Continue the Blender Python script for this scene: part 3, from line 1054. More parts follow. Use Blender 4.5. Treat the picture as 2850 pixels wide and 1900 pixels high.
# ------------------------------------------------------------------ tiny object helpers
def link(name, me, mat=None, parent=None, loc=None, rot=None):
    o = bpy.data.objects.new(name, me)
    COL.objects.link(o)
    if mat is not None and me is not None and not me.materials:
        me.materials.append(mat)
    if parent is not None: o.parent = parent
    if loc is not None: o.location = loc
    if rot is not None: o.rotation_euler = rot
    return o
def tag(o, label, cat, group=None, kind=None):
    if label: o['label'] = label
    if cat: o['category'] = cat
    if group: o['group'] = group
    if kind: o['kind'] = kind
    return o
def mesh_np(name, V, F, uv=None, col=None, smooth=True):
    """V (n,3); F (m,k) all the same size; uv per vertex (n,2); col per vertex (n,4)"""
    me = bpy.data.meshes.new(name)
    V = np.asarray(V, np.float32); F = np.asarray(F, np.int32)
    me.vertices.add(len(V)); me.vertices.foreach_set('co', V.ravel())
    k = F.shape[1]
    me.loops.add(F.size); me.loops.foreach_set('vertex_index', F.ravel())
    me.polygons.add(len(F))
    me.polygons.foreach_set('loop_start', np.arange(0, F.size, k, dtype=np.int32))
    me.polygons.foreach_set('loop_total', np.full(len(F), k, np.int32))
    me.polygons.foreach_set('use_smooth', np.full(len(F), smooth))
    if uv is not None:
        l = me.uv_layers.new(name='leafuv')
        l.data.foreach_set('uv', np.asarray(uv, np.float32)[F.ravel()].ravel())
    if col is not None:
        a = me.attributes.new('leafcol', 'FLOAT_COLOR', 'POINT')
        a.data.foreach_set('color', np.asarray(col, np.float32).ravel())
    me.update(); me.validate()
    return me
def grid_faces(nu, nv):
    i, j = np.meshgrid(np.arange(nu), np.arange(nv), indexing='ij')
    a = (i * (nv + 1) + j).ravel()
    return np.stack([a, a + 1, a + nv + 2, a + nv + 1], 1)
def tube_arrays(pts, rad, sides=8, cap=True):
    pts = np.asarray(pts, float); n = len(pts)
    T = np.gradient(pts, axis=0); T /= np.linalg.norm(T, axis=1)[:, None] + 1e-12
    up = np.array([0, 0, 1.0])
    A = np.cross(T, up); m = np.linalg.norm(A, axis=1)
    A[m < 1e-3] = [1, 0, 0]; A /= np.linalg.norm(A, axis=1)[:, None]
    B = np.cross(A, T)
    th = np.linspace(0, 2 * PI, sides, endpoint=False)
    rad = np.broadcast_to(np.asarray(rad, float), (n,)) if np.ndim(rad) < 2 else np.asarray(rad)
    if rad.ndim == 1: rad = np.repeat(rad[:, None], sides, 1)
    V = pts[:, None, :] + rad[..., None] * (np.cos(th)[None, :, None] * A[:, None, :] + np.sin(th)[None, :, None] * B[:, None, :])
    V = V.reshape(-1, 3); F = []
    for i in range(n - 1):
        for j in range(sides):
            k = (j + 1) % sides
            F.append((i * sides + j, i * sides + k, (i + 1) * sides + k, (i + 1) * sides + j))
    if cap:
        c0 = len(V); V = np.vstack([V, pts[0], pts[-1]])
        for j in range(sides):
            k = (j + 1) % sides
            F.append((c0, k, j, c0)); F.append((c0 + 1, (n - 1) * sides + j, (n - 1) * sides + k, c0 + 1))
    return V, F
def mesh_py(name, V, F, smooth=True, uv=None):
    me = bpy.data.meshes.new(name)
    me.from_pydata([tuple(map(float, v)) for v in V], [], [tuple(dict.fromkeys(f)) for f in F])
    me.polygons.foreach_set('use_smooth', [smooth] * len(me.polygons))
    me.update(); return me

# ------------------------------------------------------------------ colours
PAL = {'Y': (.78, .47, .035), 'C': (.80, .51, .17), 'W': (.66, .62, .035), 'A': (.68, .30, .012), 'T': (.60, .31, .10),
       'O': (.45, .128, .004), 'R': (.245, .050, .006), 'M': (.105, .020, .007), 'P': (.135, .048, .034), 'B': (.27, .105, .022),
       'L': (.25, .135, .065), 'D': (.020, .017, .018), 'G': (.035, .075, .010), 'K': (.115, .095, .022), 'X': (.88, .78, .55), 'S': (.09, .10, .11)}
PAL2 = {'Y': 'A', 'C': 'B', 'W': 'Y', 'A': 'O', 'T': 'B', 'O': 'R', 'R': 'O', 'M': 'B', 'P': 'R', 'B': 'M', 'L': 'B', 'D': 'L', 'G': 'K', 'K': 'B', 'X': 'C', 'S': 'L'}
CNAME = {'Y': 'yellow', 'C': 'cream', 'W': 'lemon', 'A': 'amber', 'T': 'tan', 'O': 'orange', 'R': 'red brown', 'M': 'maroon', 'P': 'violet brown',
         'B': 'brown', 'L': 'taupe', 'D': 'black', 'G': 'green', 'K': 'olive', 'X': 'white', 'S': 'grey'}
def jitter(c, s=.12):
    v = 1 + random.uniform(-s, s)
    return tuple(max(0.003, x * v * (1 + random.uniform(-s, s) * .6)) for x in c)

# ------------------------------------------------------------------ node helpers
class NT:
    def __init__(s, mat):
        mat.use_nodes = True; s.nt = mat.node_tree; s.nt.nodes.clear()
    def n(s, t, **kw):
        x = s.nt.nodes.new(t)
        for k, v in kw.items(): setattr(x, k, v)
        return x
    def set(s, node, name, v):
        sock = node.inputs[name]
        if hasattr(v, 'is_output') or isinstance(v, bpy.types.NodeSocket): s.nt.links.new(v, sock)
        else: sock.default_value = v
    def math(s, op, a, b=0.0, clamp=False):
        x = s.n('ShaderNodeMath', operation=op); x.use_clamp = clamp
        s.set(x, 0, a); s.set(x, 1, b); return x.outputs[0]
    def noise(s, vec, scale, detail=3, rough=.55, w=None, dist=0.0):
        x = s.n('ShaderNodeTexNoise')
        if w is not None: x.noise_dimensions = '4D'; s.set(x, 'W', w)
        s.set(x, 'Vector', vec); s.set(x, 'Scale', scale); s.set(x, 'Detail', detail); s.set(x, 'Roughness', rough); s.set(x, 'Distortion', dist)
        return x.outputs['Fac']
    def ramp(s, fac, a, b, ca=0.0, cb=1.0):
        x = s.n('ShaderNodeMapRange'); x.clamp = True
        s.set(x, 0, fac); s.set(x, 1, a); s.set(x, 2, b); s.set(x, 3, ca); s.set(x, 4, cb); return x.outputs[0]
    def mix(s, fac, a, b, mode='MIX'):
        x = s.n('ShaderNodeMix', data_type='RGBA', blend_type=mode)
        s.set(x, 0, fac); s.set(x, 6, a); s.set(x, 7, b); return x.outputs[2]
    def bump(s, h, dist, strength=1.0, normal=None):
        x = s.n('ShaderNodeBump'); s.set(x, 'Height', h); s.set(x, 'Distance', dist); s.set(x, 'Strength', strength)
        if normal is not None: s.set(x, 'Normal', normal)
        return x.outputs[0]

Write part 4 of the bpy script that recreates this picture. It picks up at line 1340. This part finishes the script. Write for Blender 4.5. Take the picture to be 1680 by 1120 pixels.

■ ■ ■ ■

Objective - The records above should be restated word for word, please.

Worked answer -
Continue the Blender Python script for this scene: part 3, from line 1054. More parts follow. Use Blender 4.5. Treat the picture as 2850 pixels wide and 1900 pixels high.
# ------------------------------------------------------------------ tiny object helpers
def link(name, me, mat=None, parent=None, loc=None, rot=None):
    o = bpy.data.objects.new(name, me)
    COL.objects.link(o)
    if mat is not None and me is not None and not me.materials:
        me.materials.append(mat)
    if parent is not None: o.parent = parent
    if loc is not None: o.location = loc
    if rot is not None: o.rotation_euler = rot
    return o
def tag(o, label, cat, group=None, kind=None):
    if label: o['label'] = label
    if cat: o['category'] = cat
    if group: o['group'] = group
    if kind: o['kind'] = kind
    return o
def mesh_np(name, V, F, uv=None, col=None, smooth=True):
    """V (n,3); F (m,k) all the same size; uv per vertex (n,2); col per vertex (n,4)"""
    me = bpy.data.meshes.new(name)
    V = np.asarray(V, np.float32); F = np.asarray(F, np.int32)
    me.vertices.add(len(V)); me.vertices.foreach_set('co', V.ravel())
    k = F.shape[1]
    me.loops.add(F.size); me.loops.foreach_set('vertex_index', F.ravel())
    me.polygons.add(len(F))
    me.polygons.foreach_set('loop_start', np.arange(0, F.size, k, dtype=np.int32))
    me.polygons.foreach_set('loop_total', np.full(len(F), k, np.int32))
    me.polygons.foreach_set('use_smooth', np.full(len(F), smooth))
    if uv is not None:
        l = me.uv_layers.new(name='leafuv')
        l.data.foreach_set('uv', np.asarray(uv, np.float32)[F.ravel()].ravel())
    if col is not None:
        a = me.attributes.new('leafcol', 'FLOAT_COLOR', 'POINT')
        a.data.foreach_set('color', np.asarray(col, np.float32).ravel())
    me.update(); me.validate()
    return me
def grid_faces(nu, nv):
    i, j = np.meshgrid(np.arange(nu), np.arange(nv), indexing='ij')
    a = (i * (nv + 1) + j).ravel()
    return np.stack([a, a + 1, a + nv + 2, a + nv + 1], 1)
def tube_arrays(pts, rad, sides=8, cap=True):
    pts = np.asarray(pts, float); n = len(pts)
    T = np.gradient(pts, axis=0); T /= np.linalg.norm(T, axis=1)[:, None] + 1e-12
    up = np.array([0, 0, 1.0])
    A = np.cross(T, up); m = np.linalg.norm(A, axis=1)
    A[m < 1e-3] = [1, 0, 0]; A /= np.linalg.norm(A, axis=1)[:, None]
    B = np.cross(A, T)
    th = np.linspace(0, 2 * PI, sides, endpoint=False)
    rad = np.broadcast_to(np.asarray(rad, float), (n,)) if np.ndim(rad) < 2 else np.asarray(rad)
    if rad.ndim == 1: rad = np.repeat(rad[:, None], sides, 1)
    V = pts[:, None, :] + rad[..., None] * (np.cos(th)[None, :, None] * A[:, None, :] + np.sin(th)[None, :, None] * B[:, None, :])
    V = V.reshape(-1, 3); F = []
    for i in range(n - 1):
        for j in range(sides):
            k = (j + 1) % sides
            F.append((i * sides + j, i * sides + k, (i + 1) * sides + k, (i + 1) * sides + j))
    if cap:
        c0 = len(V); V = np.vstack([V, pts[0], pts[-1]])
        for j in range(sides):
            k = (j + 1) % sides
            F.append((c0, k, j, c0)); F.append((c0 + 1, (n - 1) * sides + j, (n - 1) * sides + k, c0 + 1))
    return V, F
def mesh_py(name, V, F, smooth=True, uv=None):
    me = bpy.data.meshes.new(name)
    me.from_pydata([tuple(map(float, v)) for v in V], [], [tuple(dict.fromkeys(f)) for f in F])
    me.polygons.foreach_set('use_smooth', [smooth] * len(me.polygons))
    me.update(); return me

# ------------------------------------------------------------------ colours
PAL = {'Y': (.78, .47, .035), 'C': (.80, .51, .17), 'W': (.66, .62, .035), 'A': (.68, .30, .012), 'T': (.60, .31, .10),
       'O': (.45, .128, .004), 'R': (.245, .050, .006), 'M': (.105, .020, .007), 'P': (.135, .048, .034), 'B': (.27, .105, .022),
       'L': (.25, .135, .065), 'D': (.020, .017, .018), 'G': (.035, .075, .010), 'K': (.115, .095, .022), 'X': (.88, .78, .55), 'S': (.09, .10, .11)}
PAL2 = {'Y': 'A', 'C': 'B', 'W': 'Y', 'A': 'O', 'T': 'B', 'O': 'R', 'R': 'O', 'M': 'B', 'P': 'R', 'B': 'M', 'L': 'B', 'D': 'L', 'G': 'K', 'K': 'B', 'X': 'C', 'S': 'L'}
CNAME = {'Y': 'yellow', 'C': 'cream', 'W': 'lemon', 'A': 'amber', 'T': 'tan', 'O': 'orange', 'R': 'red brown', 'M': 'maroon', 'P': 'violet brown',
         'B': 'brown', 'L': 'taupe', 'D': 'black', 'G': 'green', 'K': 'olive', 'X': 'white', 'S': 'grey'}
def jitter(c, s=.12):
    v = 1 + random.uniform(-s, s)
    return tuple(max(0.003, x * v * (1 + random.uniform(-s, s) * .6)) for x in c)

# ------------------------------------------------------------------ node helpers
class NT:
    def __init__(s, mat):
        mat.use_nodes = True; s.nt = mat.node_tree; s.nt.nodes.clear()
    def n(s, t, **kw):
        x = s.nt.nodes.new(t)
        for k, v in kw.items(): setattr(x, k, v)
        return x
    def set(s, node, name, v):
        sock = node.inputs[name]
        if hasattr(v, 'is_output') or isinstance(v, bpy.types.NodeSocket): s.nt.links.new(v, sock)
        else: sock.default_value = v
    def math(s, op, a, b=0.0, clamp=False):
        x = s.n('ShaderNodeMath', operation=op); x.use_clamp = clamp
        s.set(x, 0, a); s.set(x, 1, b); return x.outputs[0]
    def noise(s, vec, scale, detail=3, rough=.55, w=None, dist=0.0):
        x = s.n('ShaderNodeTexNoise')
        if w is not None: x.noise_dimensions = '4D'; s.set(x, 'W', w)
        s.set(x, 'Vector', vec); s.set(x, 'Scale', scale); s.set(x, 'Detail', detail); s.set(x, 'Roughness', rough); s.set(x, 'Distortion', dist)
        return x.outputs['Fac']
    def ramp(s, fac, a, b, ca=0.0, cb=1.0):
        x = s.n('ShaderNodeMapRange'); x.clamp = True
        s.set(x, 0, fac); s.set(x, 1, a); s.set(x, 2, b); s.set(x, 3, ca); s.set(x, 4, cb); return x.outputs[0]
    def mix(s, fac, a, b, mode='MIX'):
        x = s.n('ShaderNodeMix', data_type='RGBA', blend_type=mode)
        s.set(x, 0, fac); s.set(x, 6, a); s.set(x, 7, b); return x.outputs[2]
    def bump(s, h, dist, strength=1.0, normal=None):
        x = s.n('ShaderNodeBump'); s.set(x, 'Height', h); s.set(x, 'Distance', dist); s.set(x, 'Strength', strength)
        if normal is not None: s.set(x, 'Normal', normal)
        return x.outputs[0]

Write part 4 of the bpy script that recreates this picture. It picks up at line 1340. This part finishes the script. Write for Blender 4.5. Take the picture to be 1680 by 1120 pixels.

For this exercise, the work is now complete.